Atty Gen Holder tells Congress that US still hopes to capture bin Laden alive, interrogate him

By Devlin Barrett, AP
Wednesday, April 14, 2010

Holder says US still hopes to take bin Laden alive

WASHINGTON — Under pressure from Republican critics, Attorney General Eric Holder said Wednesday the U.S. still hopes to capture and interrogate Osama bin Laden but expects the al-Qaida leader won’t be taken alive.

Testifying before the Senate Judiciary Committee, the attorney general was peppered with questions about terrorism issues, including the planned shutdown of the Guantanamo Bay detention center and where those suspects should be sent for trial. The hearing didn’t have the confrontations that marked his appearance last month before House lawmakers, however.

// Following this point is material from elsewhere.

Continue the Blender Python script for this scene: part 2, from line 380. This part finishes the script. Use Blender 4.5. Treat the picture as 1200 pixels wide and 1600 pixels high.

During the earlier hearing, questions about what legal rights might be granted to suspected terrorists led Holder to tell lawmakers the chances of capturing the al-Qaida leader alive were very slim and “we will be reading Miranda rights to the corpse of Osama bin Laden.”

On Wednesday Holder again tried to deflect hypothetical questions about what would happen were bin Laden taken alive.

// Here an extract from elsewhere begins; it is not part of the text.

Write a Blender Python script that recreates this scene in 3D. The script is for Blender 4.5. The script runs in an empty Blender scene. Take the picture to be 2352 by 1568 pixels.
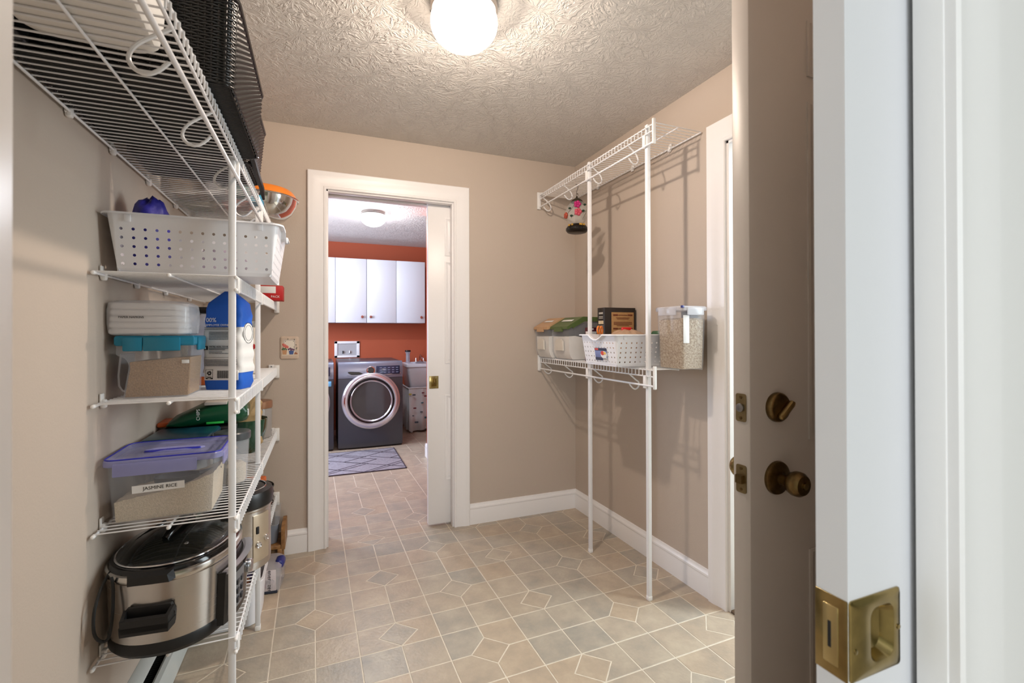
import bpy, math, random
from mathutils import Vector, Matrix
random.seed(7)
SC = bpy.context.scene
COL = SC.collection
PI = math.pi
# ------------------------------------------------------------------ camera
cam_d = bpy.data.cameras.new('camera')
cam = bpy.data.objects.new('camera', cam_d); COL.objects.link(cam); SC.camera = cam
yaw, pit, rol = 0.3791, 0.0045, -0.0025
F = Vector((math.sin(yaw)*math.cos(pit), math.cos(yaw)*math.cos(pit), math.sin(pit)))
R0 = Vector((math.cos(yaw), -math.sin(yaw), 0)); U0 = R0.cross(F)
RR = R0*math.cos(rol)+U0*math.sin(rol); UU = -R0*math.sin(rol)+U0*math.cos(rol)
M = Matrix(((RR.x, UU.x, -F.x, 0), (RR.y, UU.y, -F.y, 0), (RR.z, UU.z, -F.z, 1.203), (0, 0, 0, 1)))
cam.matrix_world = M
cam_d.sensor_width = 36; cam_d.lens = 36*1063.68/2352
cam_d.shift_x = (1176-1162.15)/2352; cam_d.shift_y = (759.78-784)/2352
cam_d.clip_start = 0.02
cam_d.dof.use_dof = True; cam_d.dof.focus_distance = 2.3; cam_d.dof.aperture_fstop = 6.3
# ------------------------------------------------------------------ view, world, large lights
SC.view_settings.view_transform = 'Standard'; SC.view_settings.look = 'None'
SC.view_settings.gamma = 1; SC.view_settings.use_curve_mapping = False
SC.view_settings.exposure = 1.42
W = bpy.data.worlds.new('sky'); SC.world = W; W.use_nodes = True
W.node_tree.nodes['Background'].inputs[0].default_value = (0.88, 0.94, 1.0, 1)
W.node_tree.nodes['Background'].inputs[1].default_value = 0.45
def area(name, loc, target, sx, sy, power, col):
    d = bpy.data.lights.new(name, 'AREA'); d.shape = 'RECTANGLE'; d.size = sx; d.size_y = sy
    d.energy = power; d.color = col
    o = bpy.data.objects.new(name, d); COL.objects.link(o); o.location = loc
    o.rotation_euler = (Vector(target)-Vector(loc)).to_track_quat('-Z', 'Y').to_euler()
    return o
area('kitchen_window_daylight', (-0.9, -2.6, 1.6), (0.5, 1.5, 1.0), 2.2, 1.5, 24, (0.88, 0.95, 1.0))
area('garden_door_daylight', (2.9, 0.72, 1.7), (1.5, 1.3, 0.9), 0.9, 1.9, 24, (0.86, 0.97, 1.0))
area('laundry_window_daylight', (-1.15, 4.6, 1.5), (1.0, 4.8, 1.1), 1.0, 1.2, 24, (0.72, 0.82, 1.0))
FIX_E = 2.2; FIX_W = 29.0      # ceiling glass emission
FIX_C = (1.0, 0.84, 0.70)
LAU_E = 2.6; LAU_W = 20.0
LAU_C = (0.86, 0.91, 1.0)
# ------------------------------------------------------------------ materials
def lin(c):
    return tuple((v/255/12.92 if v/255 <= 0.04045 else ((v/255+0.055)/1.055)**2.4) for v in c)
MATS = {}
def mat(name, rgb, rough=0.5, metal=0.0, alpha=1.0, noise=None, bump=None, emit=None, spec=0.5, aniso=None, rand=0.0, trans=0.0, coat=0.0, tint=None):
    """rgb in sRGB 0-255; noise=(scale, amount[, second rgb]); bump=(scale, strength[, detail])"""
    if name in MATS: return MATS[name]
    m = bpy.data.materials.new(name); m.use_nodes = True; MATS[name] = m
    nt = m.node_tree; b = nt.nodes['Principled BSDF']; L = nt.links.new
    c = lin(rgb)+(1,)
    b.inputs['Base Color'].default_value = c
    b.inputs['Roughness'].default_value = rough; b.inputs['Metallic'].default_value = metal
    b.inputs['Alpha'].default_value = alpha; b.inputs['Specular IOR Level'].default_value = spec
    b.inputs['Transmission Weight'].default_value = trans; b.inputs['Coat Weight'].default_value = coat
    geo = nt.nodes.new('ShaderNodeNewGeometry')
    if noise:
        n = nt.nodes.new('ShaderNodeTexNoise'); n.inputs['Scale'].default_value = noise[0]; n.inputs['Detail'].default_value = 4
        L(geo.outputs['Position'], n.inputs['Vector'])
        mx = nt.nodes.new('ShaderNodeMix'); mx.data_type = 'RGBA'
        c2 = lin(noise[2])+(1,) if len(noise) > 2 else tuple(v*(1-noise[1]) for v in c[:3])+(1,)
        mx.inputs[6].default_value = c; mx.inputs[7].default_value = c2
        cr = nt.nodes.new('ShaderNodeMapRange'); cr.inputs[1].default_value = 0.35; cr.inputs[2].default_value = 0.65
        L(n.outputs['Fac'], cr.inputs[0]); L(cr.outputs[0], mx.inputs[0]); L(mx.outputs[2], b.inputs['Base Color'])
    if bump:
        n2 = nt.nodes.new('ShaderNodeTexNoise'); n2.inputs['Scale'].default_value = bump[0]
        n2.inputs['Detail'].default_value = bump[2] if len(bump) > 2 else 3
        L(geo.outputs['Position'], n2.inputs['Vector'])
        bp = nt.nodes.new('ShaderNodeBump'); bp.inputs['Strength'].default_value = bump[1]; bp.inputs['Distance'].default_value = 0.004
        L(n2.outputs['Fac'], bp.inputs['Height']); L(bp.outputs['Normal'], b.inputs['Normal'])
    if emit:
        b.inputs['Emission Color'].default_value = tuple(emit[0])+(1,); b.inputs['Emission Strength'].default_value = emit[1]
    return m
def brushed(name, rgb, rough=0.3, axis=(400, 400, 4)):
    m = mat(name, rgb, rough, 1.0)
    nt = m.node_tree; b = nt.nodes['Principled BSDF']; L = nt.links.new
    g = nt.nodes.new('ShaderNodeTexCoord'); mp = nt.nodes.new('ShaderNodeMapping'); mp.inputs['Scale'].default_value = axis
    n = nt.nodes.new('ShaderNodeTexNoise'); n.inputs['Scale'].default_value = 1.0; n.inputs['Detail'].default_value = 2
    r = nt.nodes.new('ShaderNodeMapRange'); r.inputs[3].default_value = rough*0.9; r.inputs[4].default_value = rough*1.12
    L(g.outputs['Object'], mp.inputs['Vector']); L(mp.outputs[0], n.inputs['Vector']); L(n.outputs['Fac'], r.inputs[0]); L(r.outputs[0], b.inputs['Roughness'])
    return m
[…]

The committee’s senior Republican, Jeff Sessions of Alabama, insisted the U.S. needs a policy on how to handle bin Laden, particularly whether he should be read his Miranda rights — including the right to remain silent and the right to an attorney.

Holder said there would be no need to read bin Laden his rights if captured, because the warning is only legally required to allow the use of incriminating statements made by suspects after they are caught. In bin Laden’s case, Holder said, there is a wealth of incriminating evidence making further statements unnecessary to convict him.

“We have sufficient information, statements from bin Laden, so that there is no reason to Mirandize him at all, and you can still bring his case,” Holder said.

Since the capture and questioning of a Nigerian man charged with trying to blow up a Detroit-bound airliner on Christmas, many Republicans have argued that terror suspects should not be read their Miranda rights by FBI agents, but instead should be questioned by military or intelligence officials.

The Obama administration contends its policies are more effective in fighting terrorism than those of the Bush administration. Republicans charge that the Democrats are treating terrorists lightly by not subjecting more of them to military trials.

Holder said his remarks last month stemmed from reports that bin Laden’s security guards are under instructions not to let him be taken alive if cornered by U.S. forces.

Shortly after he made those comments in March, the top U.S. commander in Afghanistan said it remains the goal of U.S. troops to capture bin Laden alive and bring him to justice.

Bin Laden has been an international fugitive for more than 10 years — yet government officials and lawmakers spent much of Wednesday’s three-hour hearing debating how, not if, he will be captured.

Democratic Sen. Herb Kohl of Wisconsin was unsuccessful in trying to pin Holder down on when the Guantanamo prison would be closed.

Holder said that depends in part on Congress providing money to build another facility. An alternative prison is currently planned for Illinois.

“We have to have an option, and that will require congressional support,” he said.

Holder did get some public support from a longtime critic, Sen. Lindsey Graham, R-S.C.

Graham has taken on an important negotiating role with the White House on terror issues, and said at Wednesday’s hearing that he supports putting some terror suspects on trial in federal courts.

The senator got Holder to admit that the administration does not want to send any more terror suspects to Guantanamo. That presents a potential problem in how to deal with terrorists captured overseas.

“We are basically a nation without a viable jail,” said Graham.

Holder said he wants to work with Congress on a new prison, which Graham called “music to my ears.”

While the two stressed the areas where they agreed, Graham is so far the lone Republican willing to deal with the administration on the issue. It is less certain whether the administration can strike any deal on terror policies that has enough votes to pass Congress, particularly in an election year.

Republicans repeatedly pressed Holder over concerns he is risking U.S. security by placing some terror suspects in the federal criminal court system.

“Pretending that terrorists can safely be treated as common criminals will not make it so,” said Sessions.

Holder announced last November that reputed Sept. 11 attack mastermind Khalid Sheikh Mohammed and four accused co-conspirators would face trial in New York. The White House stopped that effort, and is now preparing to put those suspects before a military commission, as the Bush administration had originally planned.

The attorney general insisted that New York is still a possible site for the terror trial, though White House officials have privately said that won’t happen.

Democrats were quick to defend Holder, saying Republicans were playing politics with terrorism in a way they had not when George W. Bush was president.

“I have never seen anything quite like this,” said Sen. Dianne Feinstein, chairwoman of the Senate Intelligence Committee. “The record is ignored. It doesn’t matter that the Bush administration brought 200 terrorists to justice” in federal courts.